== INSTRUCTIONS FOR THE TASK ==
Where a line contains the string "Python", copy that line.

== Items listed in a dataset ==
■ ■ ■

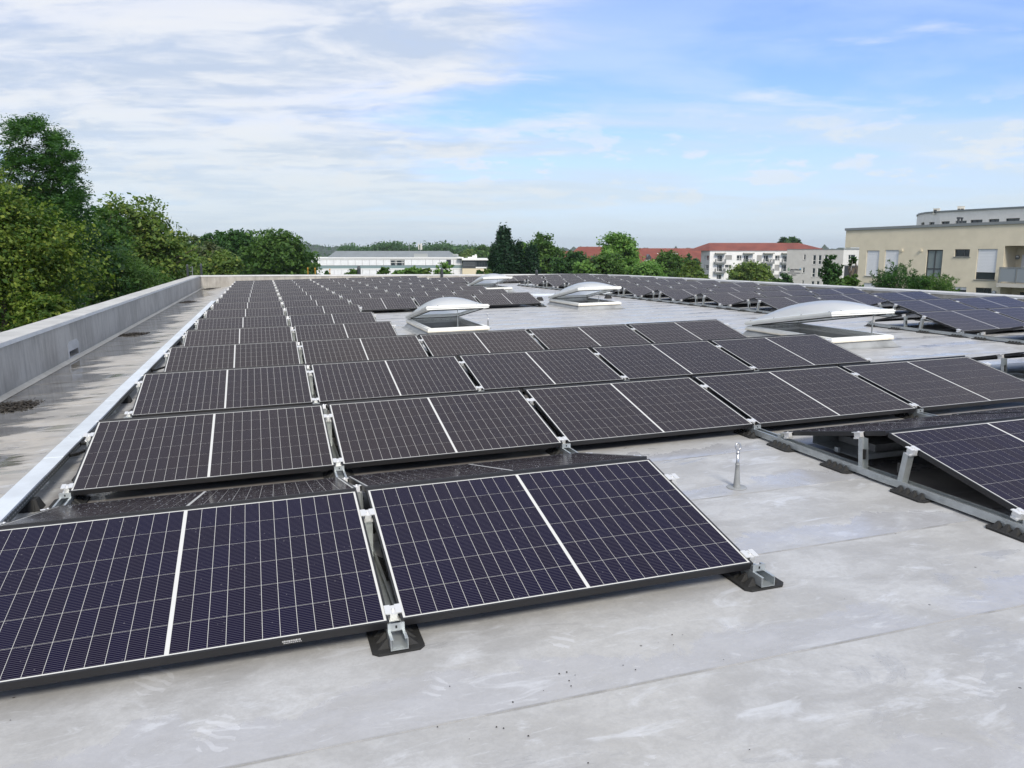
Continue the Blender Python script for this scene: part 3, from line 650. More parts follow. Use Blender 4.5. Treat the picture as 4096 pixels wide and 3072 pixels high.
# ------------------------------------------------------------ skylights
def skylight(i, x0, x1, y0, y1, lab):
    z = roofz((x0+x1)/2, (y0+y1)/2); h = .19; t = thing('skylight', lab, 'skylight', ROOF @ T(x0, y0, z), 'open dome skylights along the walkway')
    w, d = x1-x0, y1-y0; fl = .09
    mb = MB()
    base = [(-fl, -fl), (w+fl, -fl), (w+fl, d+fl), (-fl, d+fl)]; top = [(-.015, -.015), (w+.015, -.015), (w+.015, d+.015), (-.015, d+.015)]
    skirt = [(-fl-.06, -fl-.06), (w+fl+.06, -fl-.06), (w+fl+.06, d+fl+.06), (-fl-.06, d+fl+.06)]
    for k in range(4):
        a, b = k, (k+1) % 4
        mb.quad((*skirt[a], .003), (*skirt[b], .003), (*base[b], .02), (*base[a], .02)); mb.quad((*base[a], .02), (*base[b], .02), (*top[b], h-.07), (*top[a], h-.07))
    obj('curb_flashing', mb.mesh('curb_flashing', M['curb']), t)
    def ring(o, i_, za, zb_, m_, name, par=t):
        mb = MB()
        mb.box(-o, w+o, -o, -i_, za, zb_); mb.box(-o, w+o, d+i_, d+o, za, zb_); mb.box(-o, -i_, -i_, d+i_, za, zb_); mb.box(w+i_, w+o, -i_, d+i_, za, zb_)
        return obj(name, mb.mesh(name, m_), par)
    fr = ring(.045, -.045, h-.07, h-.012, M['white'], 'curb_frame')
    ring(.052, .045, h-.074, h-.052, M['cream'], 'frame_trim', fr); ring(.022, -.045, h-.012, h, M['white'], 'frame_step', fr)
    mb = MB()
    for k in range(5):
        xx_ = w*(k+.5)/5; mb.lathe([(0, .004), (.008, .004), (.008, 0)], (0, 0, 0), 6)
        for q_ in range(len(mb.v)-18, len(mb.v)): a = mb.v[q_]; mb.v[q_] = (xx_+a[0], -.0455-a[2], h-.058+a[1])
    obj('frame_screws', mb.mesh('frame_screws', M['zinc']), fr)
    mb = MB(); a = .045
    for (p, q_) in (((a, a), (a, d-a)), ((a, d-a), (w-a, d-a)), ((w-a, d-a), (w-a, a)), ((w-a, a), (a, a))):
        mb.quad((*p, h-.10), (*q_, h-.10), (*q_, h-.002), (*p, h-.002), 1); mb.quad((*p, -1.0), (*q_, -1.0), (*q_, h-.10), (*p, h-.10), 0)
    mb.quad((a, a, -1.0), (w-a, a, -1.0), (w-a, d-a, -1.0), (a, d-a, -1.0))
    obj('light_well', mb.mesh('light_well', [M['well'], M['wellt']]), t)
    # lid hinged at the back
    ang = math.asin(.345/(d+.05))
    L = Matrix.Translation((0, d+.045, h+.006)) @ RX(-ang) @ Matrix.Translation((0, -d-.045, 0))
    lo = obj('lid_frame', None, t, L); lo.name = 'lid'
    mb = MB(); o = .05
    for (o1, i1, z0, z1) in ((.050, -.035, 0, .028), (.062, -.01, .028, .052), (.045, -.02, .052, .072)):
        mb.box(-o1, w+o1, -o1, -i1, z0, z1); mb.box(-o1, w+o1, d+i1, d+o1, z0, z1); mb.box(-o1, -i1, -i1, d+i1, z0, z1); mb.box(w+i1, w+o1, -i1, d+i1, z0, z1)
    obj('lid_frame', mb.mesh('lid_frame', M['white']), lo)
    mb = MB(); n1_, n2_ = 20, 30; hh = .25
    for a_ in range(n1_+1):
        for b_ in range(n2_+1):
            u_, v_ = a_/n1_*2-1, b_/n2_*2-1
            e = (1-abs(u_)**2.2)*(1-abs(v_)**2.4); fz = hh*(max(0, e)**.78)
            mb.v.append((w/2+(w/2+.012)*u_, d/2+(d/2+.012)*v_, .0725+fz))
    for a_ in range(n1_):
        for b_ in range(n2_): k_ = a_*(n2_+1)+b_; mb.f.append((k_, k_+n2_+1, k_+n2_+2, k_+1)); mb.mi.append(0)
    obj('dome', mb.mesh('dome', M['dome'], True), lo)
    mb = MB()
    for yy_ in (.06, d*.33, d*.66, d-.06):
        for xx_ in (.0, w): mb.lathe([(0, .016), (.011, .016), (.013, 0)], (xx_, yy_, .072), 8)
    for xx_ in (.18, w-.18): mb.lathe([(0, .016), (.011, .016), (.013, 0)], (xx_, -.0, .072), 8)
    obj('lid_screws', mb.mesh('lid_screws', M['zinc']), lo)
    mb = MB(); a = .04
    for (p, q_) in (((a, a), (a, d-a)), ((a, d-a), (w-a, d-a)), ((w-a, d-a), (w-a, a)), ((w-a, a), (a, a))): mb.quad((*p, -.018), (*q_, -.018), (*q_, .0), (*p, .0))
    obj('seal', mb.mesh('seal', M['black']), lo)
    sx = w*.72 if i == 2 else w*.5
    mb = MB(); mb.tube([(sx, .06, h-.30), (sx, .045, h+.17)], .012, 8); mb.tube([(sx, .045, h+.17), (sx, .03, h+.345)], .0075, 8); mb.box(sx-.02, sx+.02, .0, .05, h+.335, h+.36)
    obj('opener_strut', mb.mesh('opener_strut', M['zinc']), t)
SL = ['white dome skylight propped open, nearest one, left of the walkway behind the panels', 'white dome skylight propped open in the middle beside the black rubber blocks', 'largest white dome skylight propped open, at right behind the second panel row', 'white dome skylight propped open, smallest and farthest, by the far parapet']
for i, s in enumerate(SKY): skylight(i, *s, SL[i])

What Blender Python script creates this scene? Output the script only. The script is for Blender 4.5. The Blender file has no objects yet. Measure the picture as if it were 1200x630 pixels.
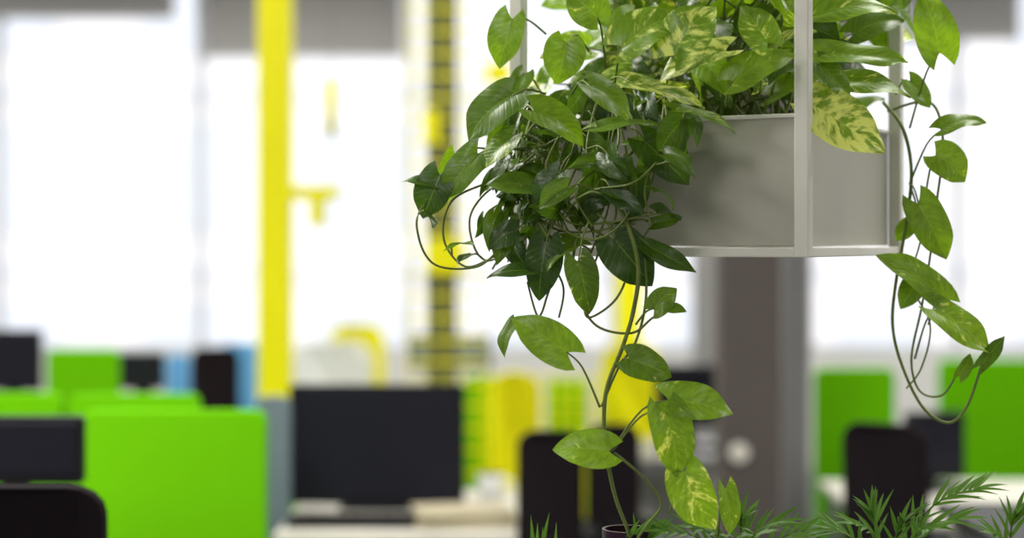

■ ■ ■

== FULL SOLUTION ==
Continue the Blender Python script for this scene: part 3, from line 650. More parts follow. Use Blender 4.5. Treat the picture as 4096 pixels wide and 3072 pixels high.
What Blender Python script creates this scene? Output the script only. The script is for Blender 4.5. The Blender file has no objects yet. Measure the picture as if it were 1200x630 pixels.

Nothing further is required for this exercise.